Vegetable Soup
Soup is a wonderful winter food. Satisfying, nutritious, comforting, hydrating –after a winter run, you will enjoy it for all these reasons!
This soup relies on good quality, fresh vegetables for its flavor and aroma. If you’re not already a soup fan, you’ll be astonished at how sweetly delicious it is.

A crock pot or slow cooker enables your soup to be cooking while you’re at work, but a big pot simmering gently on the stove is just as good.
- 100g butter, or 50/50 butter and olive oil
- 1 large leek
- 2 – 3 sticks celery (200-300g)
- carrots (300-500g)
- pumpkin (400-800g)
- 1 large kumara (peeled, or washed well)
- stock or water (or water + stock cube)
Finely slice the leek, celery and carrots.
Heat the butter in a large pot, and add the veges once it is sizzling.
Stir regularly to prevent them burning. Once they have heated up, cook quite gently until they start to look different and smell delicious – no longer raw. They may be a bit golden.
This stage creates a delicious mouth-filling warmth of flavour.
While the veges are frying, chop the kumara and pumpkin. Any kind is good – butternut, squash, whatever you have.

Add the kumara and pumpkin to the pot, cover with water (or stock), and simmer gently until all the vegetables are tender.

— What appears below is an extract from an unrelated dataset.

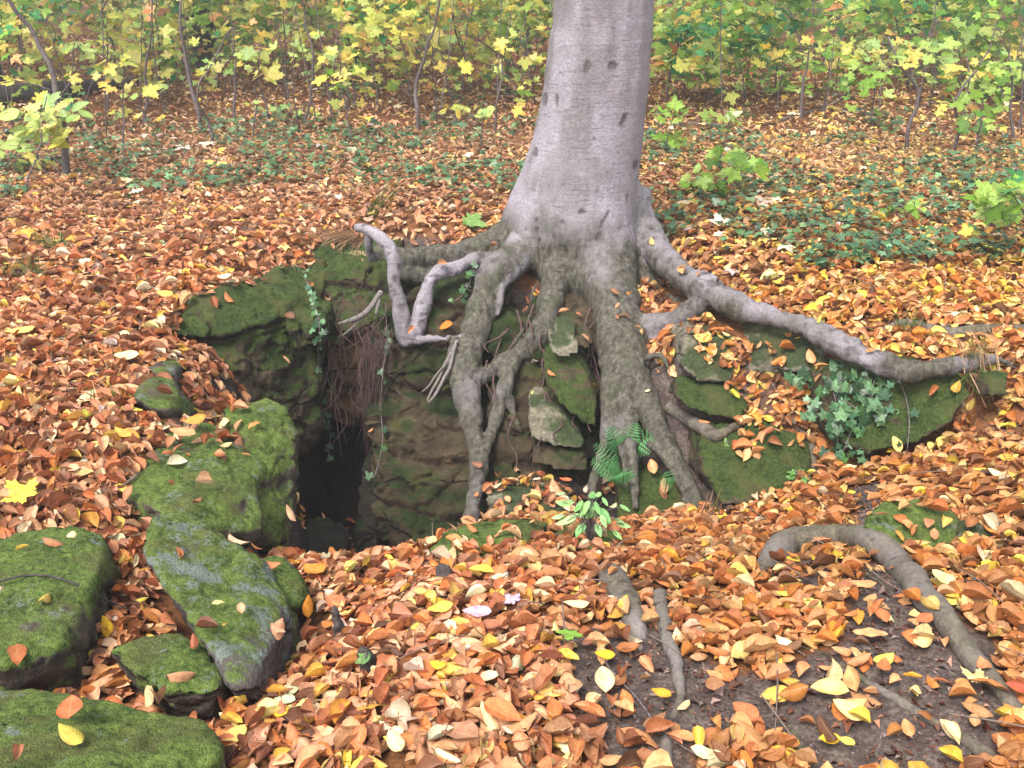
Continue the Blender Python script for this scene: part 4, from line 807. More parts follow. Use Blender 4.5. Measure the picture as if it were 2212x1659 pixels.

You decide the final texture:
- leave it as is
- give it a mash with a potato masher
- thicken it a little: take some out, puree it, and stir back in
- blend it all to a smooth puree
The soup keeps for three or four days in the fridge.
Why butter?
Butter from grass-fed cows is a healthy, traditional fat that creates delicious food and enables maximum absorption of minerals. Veges sizzled in butter are the basis of many delicious dishes from cuisines around the world, from cordon bleu to cajun.
A note on stock
Soups need liquid, and there are great-tasting nutrient-rich alternatives to water and a stock cube.
Creating your own stock is easy, but you do need to plan ahead. For this recipe, we’ll make a 100% vegetable stock. Water is an extraordinary substance - water that has been full of simmering veges changes into something new and different.
Parsley growing at home? Perfect. You can pick a massive bunch (older leaves are fine). If it’s from the shop, a few sprigs are fine. (You can make a stock with just parsley – tastes great once it’s in with the veges!)
A couple of carrots bring goodness and flavour – chop roughly.
A stick of celery – the same.
If you are a keen potato person, try this. Select a few spuds with good healthy skins and wash them well. Peel thickly, and include the peels in your stock (and have mashed potato for dinner!)
Put your ingredients in the slow cooker or pot, cover with boiling water, and put the lid on. Simmer very gently till it looks cooked – anything from 30 minutes to an hour is fine. (Add more water if some boils away.) Strain off the liquid, and put the mushy veges in the compost bin or worm farm or a hole in the garden. The stock won’t taste fabulous now – but wait till the veges are added! The stock will sit happily in the fridge for a few days until you’re ready to use it.